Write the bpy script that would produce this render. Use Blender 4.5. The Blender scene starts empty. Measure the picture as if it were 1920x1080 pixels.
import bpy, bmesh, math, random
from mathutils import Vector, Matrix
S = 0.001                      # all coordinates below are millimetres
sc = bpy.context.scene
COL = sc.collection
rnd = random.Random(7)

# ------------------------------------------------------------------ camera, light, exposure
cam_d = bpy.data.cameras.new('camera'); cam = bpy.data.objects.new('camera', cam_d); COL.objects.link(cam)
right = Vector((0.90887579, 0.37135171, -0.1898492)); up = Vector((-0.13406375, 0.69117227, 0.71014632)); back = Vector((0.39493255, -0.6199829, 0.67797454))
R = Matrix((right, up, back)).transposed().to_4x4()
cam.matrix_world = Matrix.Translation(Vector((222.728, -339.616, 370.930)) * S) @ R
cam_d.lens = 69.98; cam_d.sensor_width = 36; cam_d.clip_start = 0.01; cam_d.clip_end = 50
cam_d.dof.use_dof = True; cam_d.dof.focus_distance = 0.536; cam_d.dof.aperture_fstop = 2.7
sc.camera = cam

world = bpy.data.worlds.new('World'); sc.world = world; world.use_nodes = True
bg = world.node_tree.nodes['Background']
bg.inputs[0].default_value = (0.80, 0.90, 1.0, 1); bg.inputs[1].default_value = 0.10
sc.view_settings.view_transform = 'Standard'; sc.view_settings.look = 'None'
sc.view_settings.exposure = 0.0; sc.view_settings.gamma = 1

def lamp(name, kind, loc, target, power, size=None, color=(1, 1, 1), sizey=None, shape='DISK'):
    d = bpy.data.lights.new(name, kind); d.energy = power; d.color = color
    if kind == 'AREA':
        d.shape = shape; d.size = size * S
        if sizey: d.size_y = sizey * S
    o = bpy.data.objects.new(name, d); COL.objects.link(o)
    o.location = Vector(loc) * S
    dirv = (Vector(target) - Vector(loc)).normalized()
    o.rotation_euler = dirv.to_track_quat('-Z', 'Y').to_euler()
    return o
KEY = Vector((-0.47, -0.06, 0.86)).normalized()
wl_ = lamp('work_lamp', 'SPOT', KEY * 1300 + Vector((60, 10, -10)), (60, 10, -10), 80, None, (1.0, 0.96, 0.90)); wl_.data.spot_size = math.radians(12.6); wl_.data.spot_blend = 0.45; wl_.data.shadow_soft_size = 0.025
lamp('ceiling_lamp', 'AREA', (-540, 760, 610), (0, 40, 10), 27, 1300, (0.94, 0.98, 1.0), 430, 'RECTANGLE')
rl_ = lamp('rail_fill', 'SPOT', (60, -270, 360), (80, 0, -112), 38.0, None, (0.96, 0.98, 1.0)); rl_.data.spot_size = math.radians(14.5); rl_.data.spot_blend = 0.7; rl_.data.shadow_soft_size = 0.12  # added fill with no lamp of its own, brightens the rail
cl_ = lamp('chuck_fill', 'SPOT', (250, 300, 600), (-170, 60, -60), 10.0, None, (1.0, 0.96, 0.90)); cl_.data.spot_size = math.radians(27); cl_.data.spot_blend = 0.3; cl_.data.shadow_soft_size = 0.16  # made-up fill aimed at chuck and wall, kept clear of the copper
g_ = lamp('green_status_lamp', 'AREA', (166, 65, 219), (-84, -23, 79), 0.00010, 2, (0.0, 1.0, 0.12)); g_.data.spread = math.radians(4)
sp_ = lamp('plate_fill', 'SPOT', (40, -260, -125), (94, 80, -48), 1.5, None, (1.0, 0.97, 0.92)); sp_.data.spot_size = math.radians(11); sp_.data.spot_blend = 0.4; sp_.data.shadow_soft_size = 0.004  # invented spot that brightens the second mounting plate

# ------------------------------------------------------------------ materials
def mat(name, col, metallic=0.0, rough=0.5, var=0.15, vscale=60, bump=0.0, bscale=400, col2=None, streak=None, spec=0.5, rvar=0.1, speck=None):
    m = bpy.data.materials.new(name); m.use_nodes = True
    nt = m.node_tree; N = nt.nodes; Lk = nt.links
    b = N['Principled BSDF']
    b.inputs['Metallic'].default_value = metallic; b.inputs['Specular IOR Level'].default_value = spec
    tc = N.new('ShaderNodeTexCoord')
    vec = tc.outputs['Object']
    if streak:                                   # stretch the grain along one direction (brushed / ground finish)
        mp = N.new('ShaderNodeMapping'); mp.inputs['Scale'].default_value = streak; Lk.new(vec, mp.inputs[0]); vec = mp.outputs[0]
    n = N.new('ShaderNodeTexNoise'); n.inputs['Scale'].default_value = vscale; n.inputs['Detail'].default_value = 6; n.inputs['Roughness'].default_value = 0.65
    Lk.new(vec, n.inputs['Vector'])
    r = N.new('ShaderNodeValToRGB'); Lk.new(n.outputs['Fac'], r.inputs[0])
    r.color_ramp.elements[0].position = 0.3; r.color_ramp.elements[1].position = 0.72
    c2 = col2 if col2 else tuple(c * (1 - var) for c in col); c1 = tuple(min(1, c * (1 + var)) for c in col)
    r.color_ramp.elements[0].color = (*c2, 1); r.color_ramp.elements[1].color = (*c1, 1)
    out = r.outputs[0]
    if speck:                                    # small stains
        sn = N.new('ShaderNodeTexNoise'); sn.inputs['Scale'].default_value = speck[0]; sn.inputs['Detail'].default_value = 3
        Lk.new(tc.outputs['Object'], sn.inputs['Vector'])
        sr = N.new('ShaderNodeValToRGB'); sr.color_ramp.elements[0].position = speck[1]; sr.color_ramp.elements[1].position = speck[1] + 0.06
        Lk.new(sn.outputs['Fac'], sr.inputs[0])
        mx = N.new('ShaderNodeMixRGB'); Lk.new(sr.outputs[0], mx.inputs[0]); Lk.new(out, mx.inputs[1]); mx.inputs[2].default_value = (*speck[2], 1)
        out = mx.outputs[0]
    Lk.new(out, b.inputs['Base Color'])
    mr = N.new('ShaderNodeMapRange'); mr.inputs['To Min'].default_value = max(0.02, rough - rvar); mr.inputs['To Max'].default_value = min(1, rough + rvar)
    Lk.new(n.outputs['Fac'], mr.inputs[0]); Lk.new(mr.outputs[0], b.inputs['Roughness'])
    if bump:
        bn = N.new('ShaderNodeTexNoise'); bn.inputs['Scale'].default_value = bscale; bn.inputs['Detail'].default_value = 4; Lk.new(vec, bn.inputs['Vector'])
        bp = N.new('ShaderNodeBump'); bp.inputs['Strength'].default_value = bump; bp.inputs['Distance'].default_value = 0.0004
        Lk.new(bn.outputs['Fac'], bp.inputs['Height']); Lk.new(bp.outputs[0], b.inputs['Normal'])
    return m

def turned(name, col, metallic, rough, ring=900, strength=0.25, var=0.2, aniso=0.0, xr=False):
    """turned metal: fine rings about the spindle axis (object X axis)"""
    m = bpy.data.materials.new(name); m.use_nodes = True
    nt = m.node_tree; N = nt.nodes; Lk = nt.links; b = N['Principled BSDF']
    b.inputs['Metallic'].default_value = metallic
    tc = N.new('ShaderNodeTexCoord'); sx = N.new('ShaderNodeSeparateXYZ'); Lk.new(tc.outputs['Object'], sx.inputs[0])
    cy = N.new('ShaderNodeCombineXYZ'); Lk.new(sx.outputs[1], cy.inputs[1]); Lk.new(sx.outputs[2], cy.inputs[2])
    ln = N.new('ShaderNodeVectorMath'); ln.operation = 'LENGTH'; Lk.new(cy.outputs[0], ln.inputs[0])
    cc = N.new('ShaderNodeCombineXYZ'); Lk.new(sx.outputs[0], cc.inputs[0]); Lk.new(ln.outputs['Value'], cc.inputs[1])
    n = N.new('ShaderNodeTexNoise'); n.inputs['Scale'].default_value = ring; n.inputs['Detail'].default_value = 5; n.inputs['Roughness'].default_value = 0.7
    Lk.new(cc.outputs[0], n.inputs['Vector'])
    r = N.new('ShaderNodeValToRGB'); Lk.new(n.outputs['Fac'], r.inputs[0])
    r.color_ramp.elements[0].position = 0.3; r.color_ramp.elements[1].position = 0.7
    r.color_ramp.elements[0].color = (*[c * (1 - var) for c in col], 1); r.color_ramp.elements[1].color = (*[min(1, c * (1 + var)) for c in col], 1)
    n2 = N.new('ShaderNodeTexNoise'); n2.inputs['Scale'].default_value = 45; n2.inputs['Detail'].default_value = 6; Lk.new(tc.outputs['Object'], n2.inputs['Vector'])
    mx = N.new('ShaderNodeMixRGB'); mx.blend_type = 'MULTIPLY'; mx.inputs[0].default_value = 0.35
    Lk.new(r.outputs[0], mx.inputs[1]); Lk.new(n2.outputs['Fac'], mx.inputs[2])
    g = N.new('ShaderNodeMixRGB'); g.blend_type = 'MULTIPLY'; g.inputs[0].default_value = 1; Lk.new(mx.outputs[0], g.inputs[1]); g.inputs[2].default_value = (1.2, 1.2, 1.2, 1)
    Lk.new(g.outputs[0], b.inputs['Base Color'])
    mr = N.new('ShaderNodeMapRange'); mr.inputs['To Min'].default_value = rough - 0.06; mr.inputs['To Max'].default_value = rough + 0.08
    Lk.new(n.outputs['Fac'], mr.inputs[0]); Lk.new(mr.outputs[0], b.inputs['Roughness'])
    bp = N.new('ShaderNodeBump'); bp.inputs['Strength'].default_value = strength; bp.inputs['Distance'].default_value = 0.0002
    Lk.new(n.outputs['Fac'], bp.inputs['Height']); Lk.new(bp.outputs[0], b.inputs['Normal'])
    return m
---
**GIVEN INSTRUCTION**
Lines from the beginning of the data above through the line containing "rnd = random.Random(7)" are to be returned exactly, and no others.

**EXERCISE OUTPUT**
Write the bpy script that would produce this render. Use Blender 4.5. The Blender scene starts empty. Measure the picture as if it were 1920x1080 pixels.
import bpy, bmesh, math, random
from mathutils import Vector, Matrix
S = 0.001                      # all coordinates below are millimetres
sc = bpy.context.scene
COL = sc.collection
rnd = random.Random(7)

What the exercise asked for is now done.